Fui acusado de prender fuego a la iglesia de Bourbonnais. Sesenta y dos falsos testigos fueron traídos por los sacerdotes para apoyar esta última acusación; pero, gracias a Dios, cada vez los mismos labios de los testigos perjurados dieron prueba de que estaban jurando falsamente a instigación de sus confesores. Mi inocencia fue probada por los mismos hombres que habían sido pagados para destruirme. En este último juicio, el Padre Brunet, fue culpado de inventar las acusaciones y apoyarlas con falsos testigos. El Padre Brunet fue condenado a pagar $2,500.00 dólares o ser confinado 14 años en la cárcel.
El escogió la cárcel, teniendo la promesa de sus amigos Católico-romanos que ellos romperían las puertas de su prisión y lo dejarían escapar a un remoto lugar. Fue encarcelado en Kankakee, pero en una noche oscura y tempestuosa, seis meses después, fue rescatado y huyó a Montreal a una distancia de 900 millas. Allí, él hizo creer a los Católicos que la Bendita Virgen María, vestida de una hermosa bata blanca, había venido personalmente para abrir las puertas de la prisión.
No menciono estos hechos para crear malos sentimientos contra los pobres esclavos ciegos del Papa, es sólo para mostrar que la Iglesia de Roma es hoy absolutamente la misma que cuando enrojeció a Europa con la sangre de los mártires. Mi motivo para hablar de los atentados de asesinatos es para inducir a los lectores a ayudarme a bendecir a Dios, quien con tanta misericordia me salvó de las manos de mis enemigos.
Con Pablo podía decir frecuentemente: Estamos atribulados en todo, mas no angustiados; en apuros, mas no desesperados; perseguidos, mas no desamparados; derribados, mas no destruidos; llevando en el cuerpo siempre por todas partes la muerte del Señor Jesús, para que también la vida de Jesús se manifiesta en nuestros cuerpos. (2 Cor. 4: 8-10)
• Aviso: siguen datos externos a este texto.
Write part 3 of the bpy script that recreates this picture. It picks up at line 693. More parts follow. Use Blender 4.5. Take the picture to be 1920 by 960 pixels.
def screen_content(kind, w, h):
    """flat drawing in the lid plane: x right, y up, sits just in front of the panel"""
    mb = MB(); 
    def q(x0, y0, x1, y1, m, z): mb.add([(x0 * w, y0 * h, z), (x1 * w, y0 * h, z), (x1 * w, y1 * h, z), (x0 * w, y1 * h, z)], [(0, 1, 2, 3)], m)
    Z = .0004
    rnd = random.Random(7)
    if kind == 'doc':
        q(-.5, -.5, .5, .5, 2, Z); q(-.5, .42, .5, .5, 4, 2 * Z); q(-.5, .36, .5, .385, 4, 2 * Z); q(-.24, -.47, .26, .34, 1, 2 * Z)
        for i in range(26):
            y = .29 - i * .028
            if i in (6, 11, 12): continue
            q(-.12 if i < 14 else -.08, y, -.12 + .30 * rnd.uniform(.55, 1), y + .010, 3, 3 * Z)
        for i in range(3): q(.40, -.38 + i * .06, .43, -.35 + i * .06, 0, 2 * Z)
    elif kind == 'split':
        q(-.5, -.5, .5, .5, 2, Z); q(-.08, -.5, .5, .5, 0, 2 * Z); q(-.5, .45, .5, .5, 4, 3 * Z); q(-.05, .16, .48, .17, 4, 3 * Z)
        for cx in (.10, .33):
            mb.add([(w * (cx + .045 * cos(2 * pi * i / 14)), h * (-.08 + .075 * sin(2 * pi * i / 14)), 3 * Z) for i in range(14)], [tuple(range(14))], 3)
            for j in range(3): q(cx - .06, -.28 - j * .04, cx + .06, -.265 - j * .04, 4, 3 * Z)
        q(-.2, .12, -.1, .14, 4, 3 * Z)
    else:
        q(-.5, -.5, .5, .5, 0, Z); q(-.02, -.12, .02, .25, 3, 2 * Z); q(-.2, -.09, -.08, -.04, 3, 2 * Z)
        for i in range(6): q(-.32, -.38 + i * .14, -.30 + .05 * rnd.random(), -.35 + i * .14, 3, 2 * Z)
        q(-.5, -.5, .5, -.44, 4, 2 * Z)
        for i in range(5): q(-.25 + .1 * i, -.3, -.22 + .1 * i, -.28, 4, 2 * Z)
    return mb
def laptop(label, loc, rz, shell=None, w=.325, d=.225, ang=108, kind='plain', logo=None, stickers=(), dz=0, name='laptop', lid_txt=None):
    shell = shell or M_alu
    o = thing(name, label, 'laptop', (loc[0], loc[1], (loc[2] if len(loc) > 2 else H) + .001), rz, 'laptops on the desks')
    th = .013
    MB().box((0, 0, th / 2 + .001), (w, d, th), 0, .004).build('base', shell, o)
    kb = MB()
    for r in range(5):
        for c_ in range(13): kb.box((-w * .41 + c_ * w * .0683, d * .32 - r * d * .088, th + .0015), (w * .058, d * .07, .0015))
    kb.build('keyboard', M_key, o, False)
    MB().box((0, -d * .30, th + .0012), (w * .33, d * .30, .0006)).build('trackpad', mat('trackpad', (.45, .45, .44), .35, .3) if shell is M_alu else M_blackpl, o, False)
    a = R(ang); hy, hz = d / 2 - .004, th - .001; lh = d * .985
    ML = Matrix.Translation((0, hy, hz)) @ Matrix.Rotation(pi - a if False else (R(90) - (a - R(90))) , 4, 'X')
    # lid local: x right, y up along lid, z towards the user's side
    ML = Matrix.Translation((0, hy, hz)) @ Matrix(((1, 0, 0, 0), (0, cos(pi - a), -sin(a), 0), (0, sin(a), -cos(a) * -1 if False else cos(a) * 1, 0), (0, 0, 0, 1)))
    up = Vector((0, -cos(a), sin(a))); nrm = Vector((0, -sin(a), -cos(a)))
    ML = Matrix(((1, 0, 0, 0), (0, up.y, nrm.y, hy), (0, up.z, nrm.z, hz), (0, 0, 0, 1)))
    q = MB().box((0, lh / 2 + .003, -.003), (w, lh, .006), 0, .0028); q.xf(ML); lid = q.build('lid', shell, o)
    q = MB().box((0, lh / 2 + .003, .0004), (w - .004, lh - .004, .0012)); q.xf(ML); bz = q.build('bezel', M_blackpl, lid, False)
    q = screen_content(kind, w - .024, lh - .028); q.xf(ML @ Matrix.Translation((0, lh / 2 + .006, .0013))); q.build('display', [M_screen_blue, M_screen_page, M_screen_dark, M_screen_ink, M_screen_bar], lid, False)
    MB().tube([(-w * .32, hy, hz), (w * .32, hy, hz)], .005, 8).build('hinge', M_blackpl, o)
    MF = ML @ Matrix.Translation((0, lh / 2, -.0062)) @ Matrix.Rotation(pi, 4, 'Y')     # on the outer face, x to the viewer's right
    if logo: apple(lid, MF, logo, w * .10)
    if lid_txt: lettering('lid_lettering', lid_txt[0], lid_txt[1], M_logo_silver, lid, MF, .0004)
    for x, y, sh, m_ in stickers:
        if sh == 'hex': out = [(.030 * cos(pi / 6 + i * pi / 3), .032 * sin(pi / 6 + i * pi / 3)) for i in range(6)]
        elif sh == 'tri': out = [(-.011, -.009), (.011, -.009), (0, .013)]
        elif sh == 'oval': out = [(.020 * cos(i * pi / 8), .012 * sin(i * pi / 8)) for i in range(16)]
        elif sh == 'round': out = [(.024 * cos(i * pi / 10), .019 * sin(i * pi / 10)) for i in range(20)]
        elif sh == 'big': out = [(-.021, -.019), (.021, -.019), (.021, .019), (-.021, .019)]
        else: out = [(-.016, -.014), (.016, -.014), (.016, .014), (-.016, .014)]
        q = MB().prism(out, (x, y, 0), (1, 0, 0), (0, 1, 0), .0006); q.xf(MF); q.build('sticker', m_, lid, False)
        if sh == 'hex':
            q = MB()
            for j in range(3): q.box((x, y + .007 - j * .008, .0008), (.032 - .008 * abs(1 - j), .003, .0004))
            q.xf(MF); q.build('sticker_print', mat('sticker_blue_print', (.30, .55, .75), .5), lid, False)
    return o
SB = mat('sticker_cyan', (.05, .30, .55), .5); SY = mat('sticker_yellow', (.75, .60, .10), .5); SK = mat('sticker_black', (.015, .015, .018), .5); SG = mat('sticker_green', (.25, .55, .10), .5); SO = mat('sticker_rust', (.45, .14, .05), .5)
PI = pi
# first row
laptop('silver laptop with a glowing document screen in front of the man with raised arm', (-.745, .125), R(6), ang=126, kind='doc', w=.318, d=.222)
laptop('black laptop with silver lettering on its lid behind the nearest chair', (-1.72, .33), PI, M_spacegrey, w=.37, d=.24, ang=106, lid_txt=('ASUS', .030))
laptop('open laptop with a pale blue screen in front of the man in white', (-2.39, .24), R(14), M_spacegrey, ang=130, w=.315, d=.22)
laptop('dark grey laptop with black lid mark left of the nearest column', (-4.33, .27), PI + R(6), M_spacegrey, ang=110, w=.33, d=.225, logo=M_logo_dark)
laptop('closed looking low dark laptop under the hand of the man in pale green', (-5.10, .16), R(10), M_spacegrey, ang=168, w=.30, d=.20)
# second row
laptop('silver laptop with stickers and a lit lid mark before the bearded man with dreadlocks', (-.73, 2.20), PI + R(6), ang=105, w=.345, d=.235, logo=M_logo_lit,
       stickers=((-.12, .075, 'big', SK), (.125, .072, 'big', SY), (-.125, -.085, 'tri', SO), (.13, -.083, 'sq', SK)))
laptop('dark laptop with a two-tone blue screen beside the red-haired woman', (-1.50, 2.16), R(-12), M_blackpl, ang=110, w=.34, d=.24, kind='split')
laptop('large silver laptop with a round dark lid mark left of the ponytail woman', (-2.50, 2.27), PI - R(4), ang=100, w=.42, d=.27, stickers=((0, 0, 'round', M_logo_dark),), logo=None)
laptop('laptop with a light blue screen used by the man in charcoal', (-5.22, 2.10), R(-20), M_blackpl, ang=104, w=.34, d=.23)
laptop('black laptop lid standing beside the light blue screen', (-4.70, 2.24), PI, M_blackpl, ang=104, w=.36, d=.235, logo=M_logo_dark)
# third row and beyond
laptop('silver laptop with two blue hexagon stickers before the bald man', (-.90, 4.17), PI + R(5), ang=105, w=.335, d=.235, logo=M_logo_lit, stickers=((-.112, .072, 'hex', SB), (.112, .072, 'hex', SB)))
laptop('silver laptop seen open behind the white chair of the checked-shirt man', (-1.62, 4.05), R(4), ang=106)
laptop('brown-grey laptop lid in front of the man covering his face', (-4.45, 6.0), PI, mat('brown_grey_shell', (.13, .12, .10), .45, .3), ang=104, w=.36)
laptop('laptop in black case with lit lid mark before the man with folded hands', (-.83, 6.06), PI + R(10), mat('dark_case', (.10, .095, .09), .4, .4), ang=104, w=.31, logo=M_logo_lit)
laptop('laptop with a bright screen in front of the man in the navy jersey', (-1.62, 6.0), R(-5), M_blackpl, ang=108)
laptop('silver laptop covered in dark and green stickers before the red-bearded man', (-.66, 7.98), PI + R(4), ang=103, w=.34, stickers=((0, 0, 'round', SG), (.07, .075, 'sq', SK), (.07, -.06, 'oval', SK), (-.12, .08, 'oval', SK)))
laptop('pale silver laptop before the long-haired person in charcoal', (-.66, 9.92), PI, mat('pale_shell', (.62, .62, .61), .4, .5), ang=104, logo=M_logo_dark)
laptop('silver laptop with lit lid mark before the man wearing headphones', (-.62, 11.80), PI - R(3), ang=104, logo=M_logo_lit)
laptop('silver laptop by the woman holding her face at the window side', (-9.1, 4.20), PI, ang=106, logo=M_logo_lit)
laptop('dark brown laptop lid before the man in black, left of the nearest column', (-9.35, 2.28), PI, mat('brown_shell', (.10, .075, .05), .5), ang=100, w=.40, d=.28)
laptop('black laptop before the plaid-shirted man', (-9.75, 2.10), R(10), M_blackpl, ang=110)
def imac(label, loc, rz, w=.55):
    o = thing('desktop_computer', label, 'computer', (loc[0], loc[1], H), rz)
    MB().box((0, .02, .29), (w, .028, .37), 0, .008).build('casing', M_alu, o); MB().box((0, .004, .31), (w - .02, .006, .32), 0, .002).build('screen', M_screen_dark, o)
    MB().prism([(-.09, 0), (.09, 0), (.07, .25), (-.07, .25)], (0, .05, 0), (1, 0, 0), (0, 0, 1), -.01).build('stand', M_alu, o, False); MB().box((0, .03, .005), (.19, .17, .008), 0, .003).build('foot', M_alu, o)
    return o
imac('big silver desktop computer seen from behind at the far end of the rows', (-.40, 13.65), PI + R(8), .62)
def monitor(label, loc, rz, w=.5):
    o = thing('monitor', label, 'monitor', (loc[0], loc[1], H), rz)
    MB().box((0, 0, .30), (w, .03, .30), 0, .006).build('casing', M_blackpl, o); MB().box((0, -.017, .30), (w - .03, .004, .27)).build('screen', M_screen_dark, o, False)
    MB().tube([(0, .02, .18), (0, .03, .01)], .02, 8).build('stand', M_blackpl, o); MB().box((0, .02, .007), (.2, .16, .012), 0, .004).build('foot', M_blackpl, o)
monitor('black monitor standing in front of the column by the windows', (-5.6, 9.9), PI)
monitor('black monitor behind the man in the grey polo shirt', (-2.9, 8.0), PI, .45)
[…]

Estas persecuciones constantes, lejos de impedir la marcha hacia adelante del movimiento Evangélico al cual he consagrado mi vida, parece haberle dado un nuevo impulso. Nunca olvidaré el día después de la terrible noche cuando más de 1,000 Católico-romanos habían venido y me habían herido severamente con piedras. Más de 100 de mis compatriotas me pidieron que enlistara sus nombres bajo la bandera del Evangelio y públicamente enviaron al obispo un escrito renunciando los errores de Roma.
Hoy, el Evangelio de Cristo está avanzando con un poder irresistible entre los canadienses franceses, desde el Océano Atlántico hasta el Pacífico. Entre estos conversos ahora contamos 25 sacerdotes y más de 50 ministros jóvenes que habían nacido en la Iglesia de Roma. En cientos de lugares, la Iglesia de Roma ha perdido su prestigio y los sacerdotes son tratados con indiferencia si no menosprecio aun por los que no han aceptado la luz todavía. Un notable movimiento religioso, recientemente inaugurado entre los Católico-romanos irlandeses bajo el liderazgo de los Rev. McNamarra, O’Connor y Qüinn, promete mantener el paso con, si no exceder, el progreso del Evangelio entre los franceses.